Thursday, October 15, 2009

DORFiest record ever

Wherein absolutely no contest


At one of the fake Slate.com blog, the androgynously named Jody Rosen creates the The DORF Matrix: Towards a Theory of NPR's Taste in Black Music. At the end we're asked to answer "What is the DORFiest record ever made?" The answer, obviously, is Paul Simon's "Graceland." No contest. Perfect record for the NPR crowd by allowing them to feel musically enlightened without actually having to be exposed to new music.

Let's review:
Dead -- Paul's career. Pretty much stone cold worm food by then, "Graceland" resurrected him and he's spent the last 20 years wandering the earth as a zombie. Though with only four albums these last two decades, not a very productive zombie.

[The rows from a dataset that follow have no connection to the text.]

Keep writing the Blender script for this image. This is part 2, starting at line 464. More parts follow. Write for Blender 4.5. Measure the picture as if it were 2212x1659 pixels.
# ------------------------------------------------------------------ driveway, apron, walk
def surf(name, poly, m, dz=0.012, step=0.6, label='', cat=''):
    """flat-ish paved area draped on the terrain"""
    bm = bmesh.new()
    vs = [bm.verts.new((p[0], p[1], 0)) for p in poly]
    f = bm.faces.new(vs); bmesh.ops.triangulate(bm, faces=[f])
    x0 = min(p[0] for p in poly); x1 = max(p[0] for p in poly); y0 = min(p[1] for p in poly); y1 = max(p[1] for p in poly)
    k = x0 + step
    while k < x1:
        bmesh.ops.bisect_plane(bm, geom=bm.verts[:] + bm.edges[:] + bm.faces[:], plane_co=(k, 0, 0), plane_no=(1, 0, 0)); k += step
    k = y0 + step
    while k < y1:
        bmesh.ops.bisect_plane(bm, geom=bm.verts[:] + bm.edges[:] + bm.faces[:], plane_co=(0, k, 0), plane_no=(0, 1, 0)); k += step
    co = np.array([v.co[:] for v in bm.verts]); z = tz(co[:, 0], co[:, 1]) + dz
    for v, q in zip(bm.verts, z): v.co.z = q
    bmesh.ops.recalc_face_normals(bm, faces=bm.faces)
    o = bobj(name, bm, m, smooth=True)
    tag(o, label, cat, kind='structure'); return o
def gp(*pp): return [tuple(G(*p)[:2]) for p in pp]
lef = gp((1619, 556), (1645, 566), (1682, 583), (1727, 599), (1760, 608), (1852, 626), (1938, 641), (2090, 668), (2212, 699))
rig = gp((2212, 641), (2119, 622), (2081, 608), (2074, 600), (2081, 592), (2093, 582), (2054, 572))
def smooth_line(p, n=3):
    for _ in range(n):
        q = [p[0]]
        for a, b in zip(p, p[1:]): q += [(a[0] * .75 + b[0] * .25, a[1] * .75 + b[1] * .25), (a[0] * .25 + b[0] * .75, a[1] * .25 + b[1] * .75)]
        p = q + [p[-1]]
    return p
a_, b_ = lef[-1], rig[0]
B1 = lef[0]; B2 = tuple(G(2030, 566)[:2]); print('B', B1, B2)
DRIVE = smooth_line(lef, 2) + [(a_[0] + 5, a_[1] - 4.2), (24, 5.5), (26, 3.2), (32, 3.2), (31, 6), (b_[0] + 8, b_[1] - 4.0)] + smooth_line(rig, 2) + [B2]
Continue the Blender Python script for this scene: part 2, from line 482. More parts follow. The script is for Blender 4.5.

Old -- everyone on the album

Retro -- Paul Simon, Everly Brothers, Linda Ronstadt (who did not refuse to play Sun City), Chevy Chase in the video

Foreign -- Heavily borrowed music from and lightly featured the artists from multiple African countries, and a few of the more ethnically exotic locales of the Southern regions of the United States. Then represented the faint shell of what made the original music interesting as something revolutionary and new.


I offer this up as someone who enjoyed the album and never understood all the over praise for this entertaining trifle.